"Land is always acquired by someone and later (eventually) transferred to someone else!"
It is important to remember this statement when doing genealogical research. It is one of two genealogical basic truths or facts. The other one is that if someone died they were born or, conversely, if someone was born they eventually died. When you are researching and you find a record of land being obtained or being disposed of for someone, then you need to find the other end of land ownership. A will or estate probate might transfer land to a child... a great find, since you can look for how the deceased obtained that property and then how the son disposed of that property. Brick walls can be knocked down when you use this rule to find both ends of land ownership.

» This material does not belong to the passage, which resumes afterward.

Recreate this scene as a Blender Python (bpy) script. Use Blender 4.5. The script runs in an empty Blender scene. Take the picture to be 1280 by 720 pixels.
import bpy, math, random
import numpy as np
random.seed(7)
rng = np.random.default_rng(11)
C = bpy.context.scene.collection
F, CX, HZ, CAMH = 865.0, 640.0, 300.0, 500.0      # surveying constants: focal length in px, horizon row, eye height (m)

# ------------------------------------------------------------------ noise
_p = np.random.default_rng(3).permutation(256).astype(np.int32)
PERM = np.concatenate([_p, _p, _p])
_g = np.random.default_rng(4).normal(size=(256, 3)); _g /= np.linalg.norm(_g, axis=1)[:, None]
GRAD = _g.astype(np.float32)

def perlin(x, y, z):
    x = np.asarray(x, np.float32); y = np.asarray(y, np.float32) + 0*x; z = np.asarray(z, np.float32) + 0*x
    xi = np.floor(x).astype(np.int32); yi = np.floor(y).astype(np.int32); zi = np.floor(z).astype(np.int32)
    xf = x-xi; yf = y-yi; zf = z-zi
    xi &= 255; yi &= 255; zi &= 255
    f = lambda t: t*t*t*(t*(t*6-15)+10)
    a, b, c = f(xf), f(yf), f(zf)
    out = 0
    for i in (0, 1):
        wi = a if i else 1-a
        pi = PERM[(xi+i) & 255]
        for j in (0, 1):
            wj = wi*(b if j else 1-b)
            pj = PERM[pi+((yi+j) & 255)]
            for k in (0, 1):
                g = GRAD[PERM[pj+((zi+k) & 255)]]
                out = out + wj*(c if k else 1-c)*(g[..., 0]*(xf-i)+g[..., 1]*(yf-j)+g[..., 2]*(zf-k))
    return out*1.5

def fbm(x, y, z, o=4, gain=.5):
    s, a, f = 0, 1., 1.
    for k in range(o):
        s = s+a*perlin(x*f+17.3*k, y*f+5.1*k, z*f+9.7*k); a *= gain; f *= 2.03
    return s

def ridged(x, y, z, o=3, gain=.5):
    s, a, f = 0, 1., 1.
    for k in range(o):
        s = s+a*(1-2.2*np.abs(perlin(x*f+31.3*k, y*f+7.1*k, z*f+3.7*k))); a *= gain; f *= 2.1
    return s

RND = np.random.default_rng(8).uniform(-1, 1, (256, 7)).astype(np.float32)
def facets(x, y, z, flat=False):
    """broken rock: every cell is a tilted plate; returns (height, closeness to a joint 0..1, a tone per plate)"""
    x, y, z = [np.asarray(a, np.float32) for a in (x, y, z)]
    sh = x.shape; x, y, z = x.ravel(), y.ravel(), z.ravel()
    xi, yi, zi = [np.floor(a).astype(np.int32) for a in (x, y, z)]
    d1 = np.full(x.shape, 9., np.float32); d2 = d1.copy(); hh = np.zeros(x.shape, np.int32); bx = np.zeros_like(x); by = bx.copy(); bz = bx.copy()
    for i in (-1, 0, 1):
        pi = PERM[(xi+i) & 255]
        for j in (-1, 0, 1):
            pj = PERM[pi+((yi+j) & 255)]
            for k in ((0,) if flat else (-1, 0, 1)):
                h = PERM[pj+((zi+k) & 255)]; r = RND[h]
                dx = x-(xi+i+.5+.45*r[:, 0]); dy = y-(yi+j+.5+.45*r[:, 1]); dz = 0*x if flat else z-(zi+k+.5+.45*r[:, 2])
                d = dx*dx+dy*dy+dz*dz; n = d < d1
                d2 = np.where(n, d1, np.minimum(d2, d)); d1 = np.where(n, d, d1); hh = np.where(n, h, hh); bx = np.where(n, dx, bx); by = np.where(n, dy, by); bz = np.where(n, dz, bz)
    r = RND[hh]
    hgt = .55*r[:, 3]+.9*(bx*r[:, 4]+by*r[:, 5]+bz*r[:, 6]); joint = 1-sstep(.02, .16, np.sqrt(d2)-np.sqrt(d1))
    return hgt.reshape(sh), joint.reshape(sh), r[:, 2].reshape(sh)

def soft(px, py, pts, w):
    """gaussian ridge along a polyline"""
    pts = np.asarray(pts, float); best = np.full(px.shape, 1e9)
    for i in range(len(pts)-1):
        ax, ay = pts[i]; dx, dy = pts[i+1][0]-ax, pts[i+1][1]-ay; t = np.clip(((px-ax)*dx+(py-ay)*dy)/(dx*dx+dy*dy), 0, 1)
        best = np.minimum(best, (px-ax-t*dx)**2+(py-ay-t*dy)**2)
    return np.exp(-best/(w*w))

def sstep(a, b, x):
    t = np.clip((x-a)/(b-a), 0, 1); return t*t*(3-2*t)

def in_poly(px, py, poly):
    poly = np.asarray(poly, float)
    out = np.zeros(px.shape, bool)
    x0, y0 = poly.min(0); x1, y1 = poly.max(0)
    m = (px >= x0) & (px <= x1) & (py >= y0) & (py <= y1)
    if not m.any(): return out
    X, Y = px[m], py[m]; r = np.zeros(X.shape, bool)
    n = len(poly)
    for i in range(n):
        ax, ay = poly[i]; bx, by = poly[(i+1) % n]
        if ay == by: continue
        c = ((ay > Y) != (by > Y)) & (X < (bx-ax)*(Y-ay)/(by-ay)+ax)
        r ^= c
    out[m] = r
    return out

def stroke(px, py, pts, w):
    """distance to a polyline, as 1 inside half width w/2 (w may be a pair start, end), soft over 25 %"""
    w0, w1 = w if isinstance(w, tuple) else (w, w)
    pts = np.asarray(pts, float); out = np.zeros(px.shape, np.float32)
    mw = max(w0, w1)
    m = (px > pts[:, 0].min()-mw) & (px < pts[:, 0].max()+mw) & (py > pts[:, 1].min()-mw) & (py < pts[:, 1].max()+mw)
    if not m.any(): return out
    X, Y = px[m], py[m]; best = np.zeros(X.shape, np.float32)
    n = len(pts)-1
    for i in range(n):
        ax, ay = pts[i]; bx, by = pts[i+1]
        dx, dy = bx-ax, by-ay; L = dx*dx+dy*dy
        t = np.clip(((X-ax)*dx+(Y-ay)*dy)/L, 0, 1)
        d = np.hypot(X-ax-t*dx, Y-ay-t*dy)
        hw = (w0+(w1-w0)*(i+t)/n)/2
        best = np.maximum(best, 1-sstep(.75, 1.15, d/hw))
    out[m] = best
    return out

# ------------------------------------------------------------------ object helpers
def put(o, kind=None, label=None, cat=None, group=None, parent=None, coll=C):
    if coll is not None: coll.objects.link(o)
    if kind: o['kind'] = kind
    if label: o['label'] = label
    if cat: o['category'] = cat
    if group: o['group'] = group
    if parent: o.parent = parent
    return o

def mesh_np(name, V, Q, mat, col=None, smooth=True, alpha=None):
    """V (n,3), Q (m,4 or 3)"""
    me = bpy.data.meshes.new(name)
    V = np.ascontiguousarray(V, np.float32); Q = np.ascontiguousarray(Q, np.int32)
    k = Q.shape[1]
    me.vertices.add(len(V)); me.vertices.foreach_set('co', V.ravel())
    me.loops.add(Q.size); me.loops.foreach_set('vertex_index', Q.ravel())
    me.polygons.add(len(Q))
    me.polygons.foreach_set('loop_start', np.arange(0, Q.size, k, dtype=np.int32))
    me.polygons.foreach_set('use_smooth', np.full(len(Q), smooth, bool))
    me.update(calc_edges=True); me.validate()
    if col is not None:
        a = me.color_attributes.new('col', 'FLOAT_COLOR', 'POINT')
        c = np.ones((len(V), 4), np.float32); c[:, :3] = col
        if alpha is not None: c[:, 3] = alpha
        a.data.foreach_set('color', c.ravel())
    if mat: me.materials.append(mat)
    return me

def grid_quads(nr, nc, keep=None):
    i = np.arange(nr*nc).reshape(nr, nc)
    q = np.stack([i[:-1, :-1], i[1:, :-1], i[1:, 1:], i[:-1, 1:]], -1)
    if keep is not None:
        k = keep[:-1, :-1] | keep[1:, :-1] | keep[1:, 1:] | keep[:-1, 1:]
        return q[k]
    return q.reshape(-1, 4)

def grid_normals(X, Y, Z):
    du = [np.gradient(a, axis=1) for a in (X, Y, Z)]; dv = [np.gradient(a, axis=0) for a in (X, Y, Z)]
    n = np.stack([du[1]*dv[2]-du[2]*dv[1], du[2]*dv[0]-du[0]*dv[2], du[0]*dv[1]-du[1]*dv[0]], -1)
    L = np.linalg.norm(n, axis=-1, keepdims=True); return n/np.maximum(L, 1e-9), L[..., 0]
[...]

Often in our research, we find where the family lived in one county and later were living in another county (sometimes a distance away from the first county). In this case, generally, they disposed of the property in that original county and bought new property in the new county. It is important to find that diposal of the first county's property and then find when they obtained property in the new county. Sometimes, you will discover that they actually did not move, but rather the county boundaries changed and new counties were formed that separated the two counties on the map of more modern times. For example Kentucky once had three counties covering the majority of the state... new counties were formed out of each one making the original county smaller & smaller until it reached its size (and location) of today. It is possible for property to begin in Knox County, Indiana and end up being in about four other counties due to new counties being formed out of older ones. Important note: records concerning that property will be found in the county courthouse of where that property existed at the time of the creation of that record. Thus making it appear that the family moved from county to county, property to property... when in fact they could have lived on the same piece of land and possibly in the same house!